Consumer Interest in ‘Going Out on the Town’ Surging

Newsclips — September 13, 2018

Markets

Retailing and technology industries are rich to fair value estimates, but consumer services look apt to play catch-up and outperform in the months ahead. Search trends for 'going out' are surging heading into the fall of 2018.

Summary

Retailing and technology industries are rich to fair value estimates, but consumer services look apt to play catch-up and outperform in the months ahead. Search trends for ‘going out’ are surging heading into the fall of 2018.

Comment

The chart below shows returns by S&P 500 industries assuming a return to our fair value estimates. We generate fair values using models combining the real-time benefits of alternative data (e.g. Google search trends) with traditional economic releases.

Autos, consumer services, and banks reside the cheapest relative to their fair values. 

 

 

The hotel, restaurant, and leisure sub-industry has greatly under-performed its retail brethren. Their gap in six-month rolling returns remains greater than 20%. Each of these consumer-driven industries have been tightly correlated until the approved tax cuts of late 2017. 

 

 

The next chart shows fair value estimate (blue) relative to actual levels (orange) for the consumer services industry housing the hotel, restaurant, and leisure sub-industry.

 

 

A reason to become bullish on the hotels, restaurants, and leisure companies is surging consumer interest in ‘going out.’ The chart below shows six-month rolling changes in seasonally-adjusted Google search trends for numerous discretionary services. 
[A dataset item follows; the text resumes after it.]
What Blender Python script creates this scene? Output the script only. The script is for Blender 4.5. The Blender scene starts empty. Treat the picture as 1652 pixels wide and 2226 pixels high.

Interest in theater, nightlife, concerts, movies, and more is pushing to its highest in the data set back to 2004. 

 

 

The last chart below shows the six-month relative return between the hotel, restaurant, and leisure sub-industry relative to the S&P 1500 (green) along with the median Google search trend for ‘going out.’ Previous sizable gaps have often been followed by the sub-industry playing catch-up to search trends.